◆ **TASK DIRECTIONS**:
Copy out, exactly and without additions, the lines from the one that contains "ax = NR.normal(size=3);" to the one that contains "(.25, 0, 0, 1)", both ends included.

-- Begin DATASET CONTENT --

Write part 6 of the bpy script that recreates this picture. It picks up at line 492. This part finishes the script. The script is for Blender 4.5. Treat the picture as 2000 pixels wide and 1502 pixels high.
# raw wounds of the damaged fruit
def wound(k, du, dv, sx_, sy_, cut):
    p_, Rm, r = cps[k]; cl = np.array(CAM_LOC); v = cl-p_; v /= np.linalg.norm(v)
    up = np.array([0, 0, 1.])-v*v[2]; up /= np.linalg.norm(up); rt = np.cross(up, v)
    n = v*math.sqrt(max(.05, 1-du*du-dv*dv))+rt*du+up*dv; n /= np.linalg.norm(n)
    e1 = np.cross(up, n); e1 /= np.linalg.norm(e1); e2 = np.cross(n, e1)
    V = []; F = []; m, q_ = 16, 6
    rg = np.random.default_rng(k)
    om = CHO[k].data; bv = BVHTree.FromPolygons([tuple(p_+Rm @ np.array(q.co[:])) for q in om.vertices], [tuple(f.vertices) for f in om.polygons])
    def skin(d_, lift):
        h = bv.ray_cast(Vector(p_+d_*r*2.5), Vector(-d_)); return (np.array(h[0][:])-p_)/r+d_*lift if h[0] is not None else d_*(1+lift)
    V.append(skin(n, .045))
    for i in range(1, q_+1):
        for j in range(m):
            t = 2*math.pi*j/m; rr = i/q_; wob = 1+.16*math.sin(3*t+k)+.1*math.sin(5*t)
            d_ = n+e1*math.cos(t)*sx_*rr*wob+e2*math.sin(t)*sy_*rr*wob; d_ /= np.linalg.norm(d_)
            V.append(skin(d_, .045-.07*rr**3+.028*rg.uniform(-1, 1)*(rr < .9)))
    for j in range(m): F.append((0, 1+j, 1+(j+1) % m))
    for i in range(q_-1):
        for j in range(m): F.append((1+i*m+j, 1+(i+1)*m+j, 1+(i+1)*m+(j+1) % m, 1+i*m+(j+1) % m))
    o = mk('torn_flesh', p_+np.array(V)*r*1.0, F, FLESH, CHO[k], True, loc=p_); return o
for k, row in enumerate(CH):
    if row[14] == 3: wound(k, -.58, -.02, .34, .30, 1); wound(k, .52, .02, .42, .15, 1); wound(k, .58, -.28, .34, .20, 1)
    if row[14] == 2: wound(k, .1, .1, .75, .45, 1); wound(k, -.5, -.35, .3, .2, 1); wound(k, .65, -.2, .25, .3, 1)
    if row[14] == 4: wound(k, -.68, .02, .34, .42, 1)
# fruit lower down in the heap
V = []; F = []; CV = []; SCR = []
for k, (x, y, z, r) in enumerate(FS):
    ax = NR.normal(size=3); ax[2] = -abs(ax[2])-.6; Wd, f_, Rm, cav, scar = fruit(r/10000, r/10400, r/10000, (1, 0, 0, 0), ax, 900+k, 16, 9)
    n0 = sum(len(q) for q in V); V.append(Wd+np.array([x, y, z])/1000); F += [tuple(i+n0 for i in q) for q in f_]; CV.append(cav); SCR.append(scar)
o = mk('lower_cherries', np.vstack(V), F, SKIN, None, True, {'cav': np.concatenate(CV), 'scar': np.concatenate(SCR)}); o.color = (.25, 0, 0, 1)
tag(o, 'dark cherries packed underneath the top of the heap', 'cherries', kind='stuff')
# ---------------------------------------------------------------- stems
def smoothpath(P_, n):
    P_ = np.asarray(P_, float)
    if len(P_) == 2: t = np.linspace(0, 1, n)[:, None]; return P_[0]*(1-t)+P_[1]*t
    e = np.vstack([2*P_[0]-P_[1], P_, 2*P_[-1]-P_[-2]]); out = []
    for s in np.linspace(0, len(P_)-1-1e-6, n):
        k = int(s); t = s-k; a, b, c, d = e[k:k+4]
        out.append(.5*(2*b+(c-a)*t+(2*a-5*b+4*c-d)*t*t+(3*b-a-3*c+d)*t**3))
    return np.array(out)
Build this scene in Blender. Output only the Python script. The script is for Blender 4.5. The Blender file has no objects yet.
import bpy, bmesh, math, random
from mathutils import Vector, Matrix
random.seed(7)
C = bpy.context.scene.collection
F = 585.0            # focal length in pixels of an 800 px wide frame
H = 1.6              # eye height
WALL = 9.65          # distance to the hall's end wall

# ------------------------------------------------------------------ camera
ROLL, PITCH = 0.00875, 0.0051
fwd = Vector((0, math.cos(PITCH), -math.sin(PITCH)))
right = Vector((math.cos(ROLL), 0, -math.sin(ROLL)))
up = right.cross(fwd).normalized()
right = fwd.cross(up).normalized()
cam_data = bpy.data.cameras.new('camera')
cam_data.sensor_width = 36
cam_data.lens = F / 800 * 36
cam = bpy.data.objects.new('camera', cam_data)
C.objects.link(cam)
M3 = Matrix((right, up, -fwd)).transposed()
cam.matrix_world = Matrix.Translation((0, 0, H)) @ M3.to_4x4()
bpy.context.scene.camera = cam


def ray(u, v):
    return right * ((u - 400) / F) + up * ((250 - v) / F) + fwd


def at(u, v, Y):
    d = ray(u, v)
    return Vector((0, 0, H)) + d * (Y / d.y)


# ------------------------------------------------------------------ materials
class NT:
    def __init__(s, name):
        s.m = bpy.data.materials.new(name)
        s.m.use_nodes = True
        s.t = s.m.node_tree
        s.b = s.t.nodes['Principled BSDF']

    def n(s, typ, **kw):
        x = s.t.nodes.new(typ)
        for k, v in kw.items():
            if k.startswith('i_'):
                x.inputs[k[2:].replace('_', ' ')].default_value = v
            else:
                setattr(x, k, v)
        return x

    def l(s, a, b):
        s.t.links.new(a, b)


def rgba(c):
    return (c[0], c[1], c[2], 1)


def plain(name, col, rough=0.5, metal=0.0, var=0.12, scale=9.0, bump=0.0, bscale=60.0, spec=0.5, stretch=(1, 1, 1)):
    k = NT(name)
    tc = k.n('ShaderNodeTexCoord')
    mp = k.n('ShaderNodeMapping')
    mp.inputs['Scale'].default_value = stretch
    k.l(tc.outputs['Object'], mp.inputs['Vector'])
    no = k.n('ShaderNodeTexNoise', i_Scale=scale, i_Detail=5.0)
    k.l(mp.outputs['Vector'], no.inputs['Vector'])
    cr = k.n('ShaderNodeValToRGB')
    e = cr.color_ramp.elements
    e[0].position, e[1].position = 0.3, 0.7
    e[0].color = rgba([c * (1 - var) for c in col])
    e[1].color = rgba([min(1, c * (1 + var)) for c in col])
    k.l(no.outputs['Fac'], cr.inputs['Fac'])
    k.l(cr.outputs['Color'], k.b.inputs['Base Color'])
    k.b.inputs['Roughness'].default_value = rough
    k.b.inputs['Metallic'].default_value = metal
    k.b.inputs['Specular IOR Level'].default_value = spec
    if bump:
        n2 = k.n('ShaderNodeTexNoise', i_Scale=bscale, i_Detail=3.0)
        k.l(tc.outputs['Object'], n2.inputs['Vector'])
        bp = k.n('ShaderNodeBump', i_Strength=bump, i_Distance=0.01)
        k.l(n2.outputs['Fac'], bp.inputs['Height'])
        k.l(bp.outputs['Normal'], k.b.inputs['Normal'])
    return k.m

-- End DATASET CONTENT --

◆ **SOLUTION**:
    ax = NR.normal(size=3); ax[2] = -abs(ax[2])-.6; Wd, f_, Rm, cav, scar = fruit(r/10000, r/10400, r/10000, (1, 0, 0, 0), ax, 900+k, 16, 9)
    n0 = sum(len(q) for q in V); V.append(Wd+np.array([x, y, z])/1000); F += [tuple(i+n0 for i in q) for q in f_]; CV.append(cav); SCR.append(scar)
o = mk('lower_cherries', np.vstack(V), F, SKIN, None, True, {'cav': np.concatenate(CV), 'scar': np.concatenate(SCR)}); o.color = (.25, 0, 0, 1)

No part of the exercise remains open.